After we had an electrician look at it, his determination was the problem was a bad common connection in the box out by the meter – the end of the cable was severely corroded, covered in green crust, and the insulation showed signs of burn damage as the cable had apparently overheated.

NOTE: I failed to state that he replaced the bus box and spliced a foot and a half of the common cable to fix that problem.

Now we have one side of the house that seems to trip the breaker on a regular basis, but it always resets and is fine until there are four or five lights or appliances (a combination of three or four rooms) on simultaneously. Shouldn't you be able to have every light in the house on and not trip off a breaker, effectively shutting down that side of the house?

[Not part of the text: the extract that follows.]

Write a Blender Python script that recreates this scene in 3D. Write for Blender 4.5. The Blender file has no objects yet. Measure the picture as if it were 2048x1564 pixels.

This has not happened before the bad common incident, since then, it is always the same breaker that trips. Only one breaker and it never did this in the five years we've lived here before that problem. I think this is telling me two things, one – that the breaker may have been weakened by the drop-outs and surges during the bad common problem, and the wiring in this house is not correct for code. My biggest concern isn't the breaker itself, but I am wondering if this is dangerous. Am I going to wake up some night to find the place on fire? Can I just replace that one breaker and be OK, or will I have to get an electrician to rewire the house? I am really worried this will be beyond my means to repair. Help!

Best Answer

CALL YOUR ELECTRIC UTILITY NOW ON THEIR EMERGENCY NUMBER

You have a bona fide electrical emergency right now due to that failing neutral, and since it's in the meter pan, it's the utility's job to fix. Call them up on their emergency number (same number that you'd use to report a power outage) and tell them that the neutral in your meter pan is failing as well as giving your address. Until then, keep loads to an absolute bare minimum as the voltage at your outlets is going to be all over the map.